The United States’ Department of Homeland Security has written to inform the diocese of Rio Grande that its federal assistance has been stopped while the departement investigates what it describes as “concerns” that the funding may have supported “entities engaged in or facilitating illegal activities”.
The diocese’s Borderland Ministries team runs a shelter at St Christopher’s Episcopal Church, El Paso, which has previously housed up to 25 asylum-seekers brought to them by the US Border Patrol.
The diocese covers the US state of New Mexico and part of Texas. About 40 per cent of the US-Mexico border is in the diocese, and Borderland Ministries has been working with migrants for decades.

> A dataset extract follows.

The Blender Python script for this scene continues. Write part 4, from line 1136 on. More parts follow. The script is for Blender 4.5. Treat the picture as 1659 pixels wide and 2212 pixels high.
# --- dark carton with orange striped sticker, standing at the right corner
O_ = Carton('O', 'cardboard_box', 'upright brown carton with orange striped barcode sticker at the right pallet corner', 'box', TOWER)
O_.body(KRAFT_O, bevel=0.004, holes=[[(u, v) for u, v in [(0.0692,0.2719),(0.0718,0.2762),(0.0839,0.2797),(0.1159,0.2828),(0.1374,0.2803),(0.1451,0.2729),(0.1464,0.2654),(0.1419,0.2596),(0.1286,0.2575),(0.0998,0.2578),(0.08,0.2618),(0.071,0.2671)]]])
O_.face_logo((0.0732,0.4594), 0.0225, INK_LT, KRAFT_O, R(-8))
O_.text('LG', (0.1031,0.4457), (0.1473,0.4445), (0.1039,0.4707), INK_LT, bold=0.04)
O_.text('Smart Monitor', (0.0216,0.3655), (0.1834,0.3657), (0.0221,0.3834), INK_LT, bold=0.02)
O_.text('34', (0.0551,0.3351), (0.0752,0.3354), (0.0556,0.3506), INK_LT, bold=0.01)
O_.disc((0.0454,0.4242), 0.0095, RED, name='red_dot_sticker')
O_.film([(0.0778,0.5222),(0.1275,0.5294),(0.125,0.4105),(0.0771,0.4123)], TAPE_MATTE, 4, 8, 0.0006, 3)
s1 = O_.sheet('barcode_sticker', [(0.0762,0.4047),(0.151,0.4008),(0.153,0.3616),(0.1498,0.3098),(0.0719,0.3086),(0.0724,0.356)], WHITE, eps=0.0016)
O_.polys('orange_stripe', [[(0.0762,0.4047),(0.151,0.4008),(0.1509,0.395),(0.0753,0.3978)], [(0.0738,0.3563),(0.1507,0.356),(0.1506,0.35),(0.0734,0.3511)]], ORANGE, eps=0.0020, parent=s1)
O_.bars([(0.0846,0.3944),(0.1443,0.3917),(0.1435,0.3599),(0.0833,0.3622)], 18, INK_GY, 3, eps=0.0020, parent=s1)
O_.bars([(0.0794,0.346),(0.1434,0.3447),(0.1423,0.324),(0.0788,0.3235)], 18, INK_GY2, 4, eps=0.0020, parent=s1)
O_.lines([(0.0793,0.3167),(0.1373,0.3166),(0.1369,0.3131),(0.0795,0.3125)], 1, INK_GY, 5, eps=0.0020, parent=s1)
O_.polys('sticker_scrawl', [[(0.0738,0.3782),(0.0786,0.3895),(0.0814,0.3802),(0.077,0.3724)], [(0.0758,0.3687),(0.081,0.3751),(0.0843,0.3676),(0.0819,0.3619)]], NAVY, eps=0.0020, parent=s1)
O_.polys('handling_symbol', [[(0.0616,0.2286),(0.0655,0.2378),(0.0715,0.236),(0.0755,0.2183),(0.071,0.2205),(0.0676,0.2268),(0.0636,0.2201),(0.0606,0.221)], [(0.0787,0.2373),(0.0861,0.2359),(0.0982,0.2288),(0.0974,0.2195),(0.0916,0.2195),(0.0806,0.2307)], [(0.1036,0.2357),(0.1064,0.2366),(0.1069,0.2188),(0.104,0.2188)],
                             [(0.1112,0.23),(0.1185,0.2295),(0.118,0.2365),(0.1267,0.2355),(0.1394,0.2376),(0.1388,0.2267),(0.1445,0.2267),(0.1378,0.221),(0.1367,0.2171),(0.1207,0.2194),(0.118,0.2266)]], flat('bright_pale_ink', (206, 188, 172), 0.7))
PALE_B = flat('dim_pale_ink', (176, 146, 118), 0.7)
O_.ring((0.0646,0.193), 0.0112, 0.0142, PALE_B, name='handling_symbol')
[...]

Bishop Hunn said that he was “insulted by the insinuation that we have been involved in anything illegal or immoral”. In a five-minute video, posted on YouTube, he said that the letter, which he read out, “insinuates we have been involved in human trafficking”.
The letter, dated Tuesday of last week, is signed by the acting administrator for the Federal Emergency Management Agency, Cameron Hamilton. It raises what it says are “significant concerns” that federal funding “is going to entities engaged in or facilitating illegal activities”.
“The department is concerned that entities receiving payment under this program may be guilty of encouraging or inducing an alien to come, to enter or reside in the United States in violation of law; transporting or moving illegal aliens; harboring, concealing or shielding from detection illegal aliens; or applicable conspiracy, aiding or abetting, or attempt liability.”
But Bishop Hunn said: “We in the Diocese of the Rio Grande have been practising our constitutionally guaranteed faith. We are following Jesus Christ by welcoming the stranger and loving our neighbour, and we have done so in partnership with the federal government.”
He said that listeners deserved to know the facts, and explained that the church shelter was one of a network of shelters that had worked with Customs and Border Protection to give temporary shelter to migrants claiming asylum and legally entering the US through the Mexican border. Migrants usually stay at the shelter for three days before being moved elsewhere while their asylum claim is processed.
Funding for some of the shelter’s costs came through the Biden administration’s Homeland Security’s Shelter and Services programme. The letter from Homeland Security informed the diocese that it would not get any funding, even for costs already incurred, the Bishop said.
The shelter at St Christopher’s has housed more than 1700 people in the years it has operated, but no migrants since December 2024, because of the reduction in border crossings.
“We are doing what our faith demands of us. Following Jesus Christ’s command that we welcome the stranger, love our neighbour, feed the hungry, clothe the naked, and house those who have nowhere to go,” the Bishop said.
The diocese of Rio Grande told the Episcopal News Service that it was taking legal advice on its response to the letter.